## START DATASET CONTENT
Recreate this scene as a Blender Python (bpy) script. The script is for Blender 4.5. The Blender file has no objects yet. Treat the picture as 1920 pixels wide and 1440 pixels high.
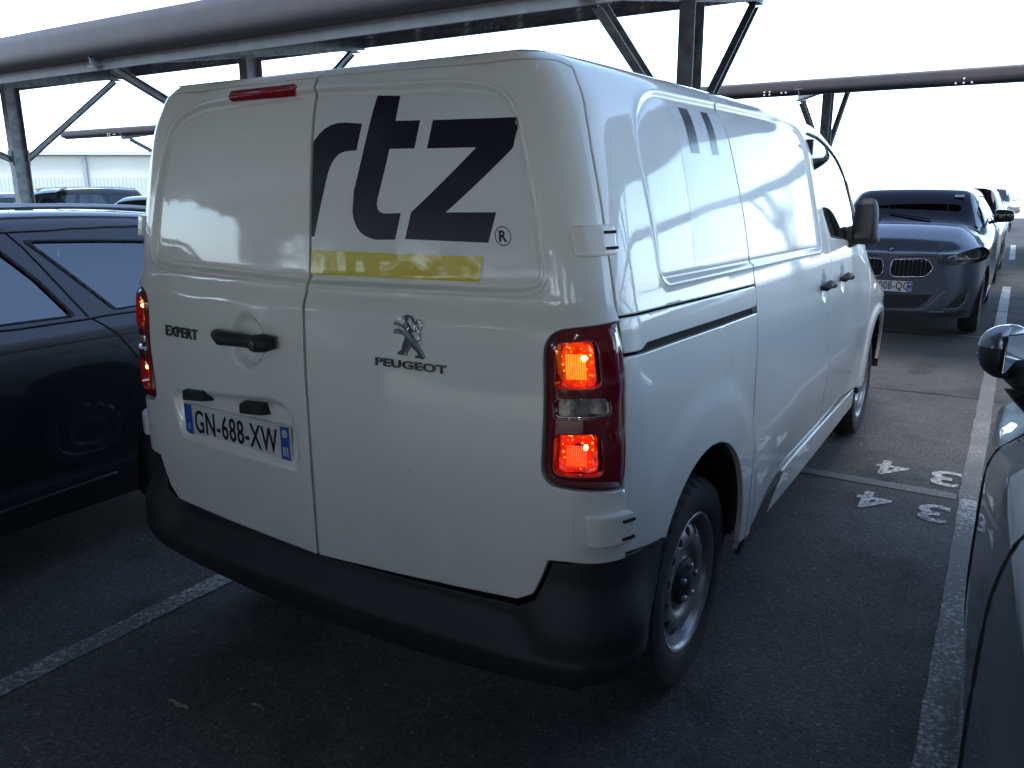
import bpy, bmesh, math, random
import numpy as np
from mathutils import Vector, Matrix
from mathutils.geometry import delaunay_2d_cdt
random.seed(7)
R = math.radians
COL = bpy.context.scene.collection
SC_ = bpy.context.scene

# ------------------------------------------------------------------ camera, world, sun, exposure
CAMP = (1.6789, -1.5827, 1.6059); YAW, PITCH, ROLL, FPX = 0.5621, 0.2417, -0.0046, 1508.22
cam_data = bpy.data.cameras.new('camera'); cam = bpy.data.objects.new('camera', cam_data); COL.objects.link(cam)
F_ = np.array([-math.sin(YAW)*math.cos(PITCH), math.cos(YAW)*math.cos(PITCH), -math.sin(PITCH)])
R_ = np.array([math.cos(YAW), math.sin(YAW), 0.]); U_ = np.cross(R_, F_)
R2 = R_*math.cos(ROLL)+U_*math.sin(ROLL); U2 = np.cross(R2, F_)
cam.matrix_world = Matrix([[R2[0], U2[0], -F_[0], CAMP[0]], [R2[1], U2[1], -F_[1], CAMP[1]], [R2[2], U2[2], -F_[2], CAMP[2]], [0, 0, 0, 1]])
cam_data.sensor_width = 36.0; cam_data.lens = 36.0*FPX/1920.0
cam_data.clip_start = 0.02; cam_data.clip_end = 3000
SC_.camera = cam
HAZE = 5.0
world = bpy.data.worlds.new("World"); SC_.world = world; world.use_nodes = True
SUN_EL, SUN_AZ = R(62), R(172)          # azimuth from +Y towards +X
wn = world.node_tree; bg = wn.nodes['Background']
sky = wn.nodes.new('ShaderNodeTexSky'); sky.sky_type = 'NISHITA'; sky.sun_disc = False
sky.sun_elevation = SUN_EL; sky.sun_rotation = SUN_AZ; sky.air_density = 1.0; sky.dust_density = 1.2; sky.ozone_density = 1.2
# bright summer haze that whitens the sky towards the horizon all the way round
geo = wn.nodes.new('ShaderNodeNewGeometry'); sx = wn.nodes.new('ShaderNodeSeparateXYZ'); wn.links.new(geo.outputs['Incoming'], sx.inputs[0])
ab = wn.nodes.new('ShaderNodeMath'); ab.operation = 'ABSOLUTE'; wn.links.new(sx.outputs[2], ab.inputs[0])
hz = wn.nodes.new('ShaderNodeMapRange'); hz.inputs['From Min'].default_value = 0.; hz.inputs['From Max'].default_value = .55; hz.inputs['To Min'].default_value = 1.; hz.inputs['To Max'].default_value = 0.
hz.interpolation_type = 'SMOOTHSTEP'; wn.links.new(ab.outputs[0], hz.inputs[0])
hc = wn.nodes.new('ShaderNodeMix'); hc.data_type = 'RGBA'; hc.blend_type = 'ADD'; hc.inputs[7].default_value = (HAZE*.64, HAZE*.97, HAZE*1.32, 1)
wn.links.new(hz.outputs[0], hc.inputs[0]); wn.links.new(sky.outputs[0], hc.inputs[6]); wn.links.new(hc.outputs[2], bg.inputs[0]); bg.inputs[1].default_value = 0.15
sd = bpy.data.lights.new('sun', 'SUN'); sun = bpy.data.objects.new('sun', sd); COL.objects.link(sun)
sd.energy = 1.05; sd.angle = R(16); sd.color = (1.0, .94, .85)
dv = Vector((math.sin(SUN_AZ)*math.cos(SUN_EL), math.cos(SUN_AZ)*math.cos(SUN_EL), math.sin(SUN_EL)))
sun.rotation_euler = dv.to_track_quat('Z', 'Y').to_euler(); sun.location = (20, 40, 60)
SC_.view_settings.view_transform = 'Standard'; SC_.view_settings.look = 'None'
SC_.view_settings.gamma = 1.0; SC_.view_settings.exposure = 1.6
try: SC_.view_settings.use_curve_mapping = False
except Exception: pass
SC_.render.engine = 'CYCLES'
SC_.cycles.max_bounces = 8; SC_.cycles.transmission_bounces = 8; SC_.cycles.transparent_max_bounces = 16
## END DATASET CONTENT
- [EXERCISE GOAL] Go through the material line by line. Show each line that contains the string "objects".

- [FINISHED EXERCISE]
Recreate this scene as a Blender Python (bpy) script. The script is for Blender 4.5. The Blender file has no objects yet. Treat the picture as 1920 pixels wide and 1440 pixels high.
cam_data = bpy.data.cameras.new('camera'); cam = bpy.data.objects.new('camera', cam_data); COL.objects.link(cam)
sd = bpy.data.lights.new('sun', 'SUN'); sun = bpy.data.objects.new('sun', sd); COL.objects.link(sun)